Alors que se généralisent les exécutions du répertoire baroque « historiquement informées », il est bon de se reporter à l'ouvrage de Nikolaus Harnoncourt, Le discours musical, Pour une nouvelle conception de la musique, qui a eu une large part dans ce renouvellement, et dont un axe important consiste en la notion de tension-détente. Dans cette perspective, je m'attacherai spécialement à la question de la « petite note » ou appoggiature, dont la plupart des interprètes, même les plus excellents, semblent ne pas avoir étudié les diverses fonctions. Pour ce faire, je m'appuie sur trois traités allemands (Quantz, C.P.E. Bach, Türk, parce que ce sont les plus explicites), en donnant des exemples parmi les pièces les plus connues de J. S. Bach, Haydn, Mozart, et en terminant par un court aperçu sur la pratique française.

À l'issue de ces deux années de travaux, il convient de s'interroger à nouveau sur l'ontologie de la notation au regard de celle de l'oeuvre musicale. L'approche traditionnelle de la partition est sonocentrique: la musique écrite « représente » la musique sonore, qu'elle rend transportable et conservable. En outre, la notation fait des notes, écrites ou sonores, l'alphabet de la musique et ses unités de seconde articulation – elle est en quelque sorte phonétique.
Cependant, la notation musicale participe aussi à la textualisation de l'oeuvre, elle rend possible une complexité différente de celle qui serait atteignable sans elle.
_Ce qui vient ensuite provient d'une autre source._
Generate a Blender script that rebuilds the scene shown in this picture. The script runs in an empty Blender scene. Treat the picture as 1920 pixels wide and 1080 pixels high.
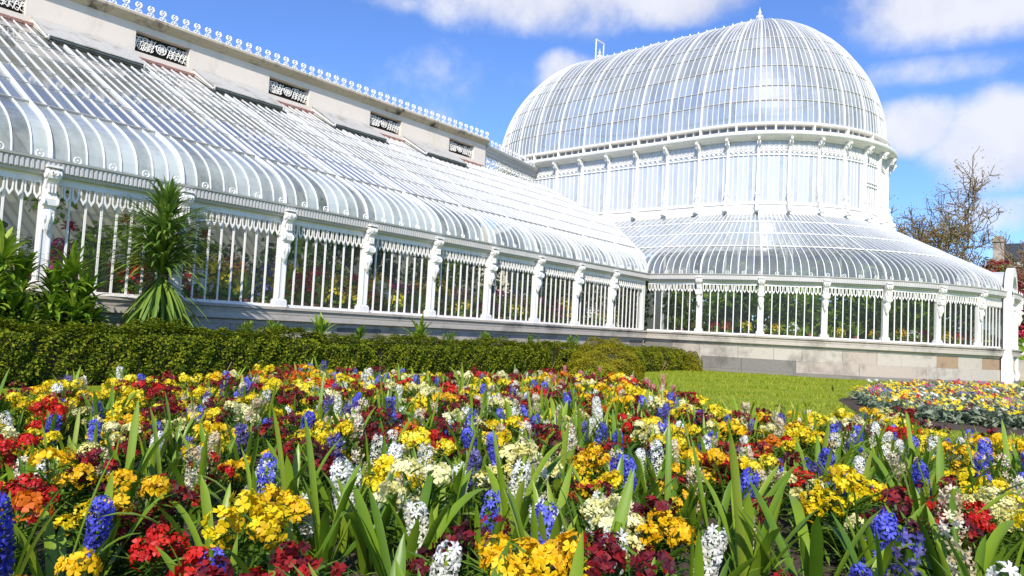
import bpy, math, random
import numpy as np
from mathutils import Vector, Matrix
R = math.radians
sc = bpy.context.scene
col = sc.collection
rng = np.random.default_rng(7)
random.seed(7)

# ------------------------------------------------------------------ camera
CAM = np.array([-20.429822, -11.551388, 0.972298])
CR = np.array([0.638517, -0.767929, 0.050807])
CU = np.array([-0.077941, 0.001153, 0.996957])
CF = np.array([0.765651, 0.640534, 0.059117])
cd = bpy.data.cameras.new('camera')
cam = bpy.data.objects.new('camera', cd)
col.objects.link(cam)
cam.matrix_world = Matrix(((CR[0], CU[0], -CF[0], CAM[0]), (CR[1], CU[1], -CF[1], CAM[1]), (CR[2], CU[2], -CF[2], CAM[2]), (0, 0, 0, 1)))
cd.sensor_width = 36
cd.lens = 24.6626
cd.clip_start = 0.05
cd.clip_end = 3000
sc.camera = cam

# ------------------------------------------------------------------ sun, sky
SUN = Vector((-0.64, -0.42, 0.645)).normalized()
sd = bpy.data.lights.new('sun', 'SUN')
sd.energy = 4.6
sd.angle = R(0.55)
sd.color = (1.0, 0.94, 0.85)
so = bpy.data.objects.new('sun', sd)
col.objects.link(so)
so.rotation_euler = SUN.to_track_quat('Z', 'Y').to_euler()
so.location = (-30, -30, 40)

sc.view_settings.view_transform = 'Standard'
sc.view_settings.look = 'None'
sc.view_settings.exposure = 0.32
sc.view_settings.gamma = 1.0
sc.cycles.max_bounces = 8
sc.cycles.transparent_max_bounces = 28
sc.cycles.diffuse_bounces = 3
sc.cycles.glossy_bounces = 3
sc.cycles.caustics_reflective = False
sc.cycles.caustics_refractive = False
sc.cycles.sample_clamp_indirect = 6

def ray(px, py):
    v = CF * 1315.336 + CR * (px - 960) - CU * (py - 540)
    return v / np.linalg.norm(v)

def ground_at(px, py, z=0.0):
    """the point of the level z that the photograph shows at px, py"""
    v = ray(px, py)
    return CAM + v * ((z - CAM[2]) / v[2])

def at_x(px, py, x):
    v = ray(px, py)
    return CAM + v * ((x - CAM[0]) / v[0])

world = bpy.data.worlds.new('World')
sc.world = world
world.use_nodes = True
nt = world.node_tree
nt.nodes.clear()
N = nt.nodes.new
L = nt.links.new
wo = N('ShaderNodeOutputWorld')
bg = N('ShaderNodeBackground')
sky = N('ShaderNodeTexSky')
sky.sky_type = 'NISHITA'
sky.sun_disc = False
sky.sun_elevation = math.asin(SUN.z)
sky.sun_rotation = math.atan2(SUN.x, SUN.y)
sky.air_density = 1.0
sky.dust_density = 0.25
sky.ozone_density = 3.0
tc = N('ShaderNodeTexCoord')
SKYF = 1.0
def mth(op, a, b=None, clamp=False):
    n = N('ShaderNodeMath'); n.operation = op; n.use_clamp = clamp
    for i, v in enumerate((a, b)):
        if v is None: continue
        if isinstance(v, (int, float)): n.inputs[i].default_value = v
        else: L(v, n.inputs[i])
    return n.outputs[0]
def vdot(a, v):
    n = N('ShaderNodeVectorMath'); n.operation = 'DOT_PRODUCT'
    L(a, n.inputs[0]); n.inputs[1].default_value = tuple(v)
    return n.outputs['Value']
nz = N('ShaderNodeTexNoise'); nz.inputs['Scale'].default_value = 5.0; nz.inputs['Detail'].default_value = 9; nz.inputs['Roughness'].default_value = 0.6
L(tc.outputs['Generated'], nz.inputs['Vector'])
nz2 = N('ShaderNodeTexNoise'); nz2.inputs['Scale'].default_value = 2.2; nz2.inputs['Detail'].default_value = 6; nz2.inputs['Roughness'].default_value = 0.55
mp = N('ShaderNodeMapping'); mp.inputs['Scale'].default_value = (1, 1, 3.2); mp.inputs['Location'].default_value = (3.1, 1.7, 0.4)
L(tc.outputs['Generated'], mp.inputs['Vector']); L(mp.outputs[0], nz2.inputs['Vector'])
# cumulus banks over the garden, each a soft mass at its own bearing and height
banks = [(1010, -30, 300, 95, 1.0), (1290, 0, 150, 60, 1.0), (1100, 40, 60, 50, .7), (1830, -10, 230, 75, 1.0), (1715, 245, 90, 55, .95), (1880, 270, 130, 85, 1.1),
         (1065, 135, 75, 48, .75), (735, 0, 90, 32, .6), (1880, 395, 120, 40, .6), (300, 60, 500, 120, .3), (880, 130, 300, 60, .25), (1760, 125, 120, 26, .3)]
acc = None
for px, py, w, h, s in banks:
    d = ray(px, py); e1 = np.cross(d, (0, 0, 1)); e1 /= np.linalg.norm(e1); e2 = np.cross(e1, d)
    a = mth('DIVIDE', vdot(tc.outputs['Generated'], e1), w / 1315.)
    b = mth('DIVIDE', vdot(tc.outputs['Generated'], e2), h / 1315.)
    q = mth('ADD', mth('MULTIPLY', a, a), mth('MULTIPLY', b, b))
    m = mth('MULTIPLY', mth('MAXIMUM', mth('SUBTRACT', 1.25, q), 0.0), s)
    front = mth('GREATER_THAN', vdot(tc.outputs['Generated'], d), 0.0)
    m = mth('MULTIPLY', m, front)
    acc = m if acc is None else mth('MAXIMUM', acc, m)
dens = mth('ADD', acc, mth('MULTIPLY', mth('SUBTRACT', nz.outputs['Fac'], 0.5), 2.6))
dens = mth('ADD', dens, mth('MULTIPLY', mth('SUBTRACT', nz2.outputs['Fac'], 0.52), 1.0))
mr = N('ShaderNodeMapRange'); mr.inputs['From Min'].default_value = 0.28; mr.inputs['From Max'].default_value = 1.15; mr.clamp = True; mr.interpolation_type = 'SMOOTHSTEP'
L(dens, mr.inputs['Value'])
amt = mth('MULTIPLY', mr.outputs[0], 0.92)
cr = N('ShaderNodeValToRGB')
cr.color_ramp.elements[0].position = 0.35; cr.color_ramp.elements[0].color = (4.0, 4.25, 5.3, 1)
cr.color_ramp.elements[1].position = 0.62; cr.color_ramp.elements[1].color = (5.9, 6.0, 6.5, 1)
L(nz.outputs['Fac'], cr.inputs['Fac'])
tint = N('ShaderNodeMix'); tint.data_type = 'RGBA'; tint.blend_type = 'MULTIPLY'; tint.inputs['Factor'].default_value = 1
L(sky.outputs[0], tint.inputs['A']); tint.inputs['B'].default_value = (0.76, 0.98, 1.42, 1)
mx = N('ShaderNodeMix'); mx.data_type = 'RGBA'
L(amt, mx.inputs['Factor']); L(tint.outputs['Result'], mx.inputs['A']); L(cr.outputs['Color'], mx.inputs['B'])
L(mx.outputs['Result'], bg.inputs['Color'])
bg.inputs['Strength'].default_value = 0.125
L(bg.outputs[0], wo.inputs['Surface'])

# ------------------------------------------------------------------ materials
class Mat:
    def __init__(s, name):
        s.m = bpy.data.materials.new(name); s.m.use_nodes = True
        s.t = s.m.node_tree; s.t.nodes.clear()
        s.out = s.n('ShaderNodeOutputMaterial')
    def n(s, t, **kw):
        o = s.t.nodes.new(t)
        for k, v in kw.items(): setattr(o, k, v)
        return o
    def l(s, a, b): s.t.links.new(a, b)
    def noise(s, scale, detail=4, rough=.55, vec=None, sc3=None):
        n = s.n('ShaderNodeTexNoise'); n.inputs['Scale'].default_value = scale; n.inputs['Detail'].default_value = detail; n.inputs['Roughness'].default_value = rough
        c = s.n('ShaderNodeTexCoord'); o = c.outputs['Object'] if vec is None else vec
        if sc3:
            m = s.n('ShaderNodeMapping'); m.inputs['Scale'].default_value = sc3; s.l(o, m.inputs['Vector']); o = m.outputs[0]
        s.l(o, n.inputs['Vector'])
        return n.outputs['Fac']
    def ramp(s, fac, stops):
        r = s.n('ShaderNodeValToRGB'); e = r.color_ramp.elements
        while len(e) < len(stops): e.new(0.5)
        for i, (p, c) in enumerate(stops):
            e[i].position = p; e[i].color = tuple(c) + (1,) if len(c) == 3 else c
        s.l(fac, r.inputs['Fac']); return r.outputs['Color']
    def mix(s, f, a, b, blend='MIX'):
        m = s.n('ShaderNodeMix', data_type='RGBA', blend_type=blend)
        for k, v in (('Factor', f), ('A', a), ('B', b)):
            i = m.inputs[k] if k == 'Factor' else m.inputs[k]
            if isinstance(v, (int, float)): i.default_value = v
            elif isinstance(v, tuple): i.default_value = v + (1,) if len(v) == 3 else v
            else: s.l(v, i)
        return m.outputs['Result']
    def math(s, op, a, b=0.0, clamp=False):
        m = s.n('ShaderNodeMath', operation=op, use_clamp=clamp)
        for i, v in enumerate((a, b)):
            if isinstance(v, (int, float)): m.inputs[i].default_value = v
            else: s.l(v, m.inputs[i])
        return m.outputs[0]
    def bump(s, h, dist=.01, strength=.5):
        b = s.n('ShaderNodeBump'); b.inputs['Distance'].default_value = dist; b.inputs['Strength'].default_value = strength
        s.l(h, b.inputs['Height']); return b.outputs[0]
    def bsdf(s, color, rough=.6, normal=None, spec=.4):
        b = s.n('ShaderNodeBsdfPrincipled')
        if isinstance(color, tuple): b.inputs['Base Color'].default_value = color + (1,)
        else: s.l(color, b.inputs['Base Color'])
        if isinstance(rough, (int, float)): b.inputs['Roughness'].default_value = rough
        else: s.l(rough, b.inputs['Roughness'])
        b.inputs['Specular IOR Level'].default_value = spec
        if normal is not None: s.l(normal, b.inputs['Normal'])
        return b.outputs[0]
    def done(s, sh):
        s.l(sh, s.out.inputs['Surface']); return s.m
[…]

Elle inscrit la musique dans l'espace autant que dans le temps. Paraphrasant Benveniste, on peut dire que l'écriture musicale assure une « conversion soudaine de la musique en image de la musique ». Elle n'est pas un métalangage de la musique sonore, mais bien un système sémiotique parallèle; d'ailleurs, elle est « interprétable », d'une autre manière que la musique sonore.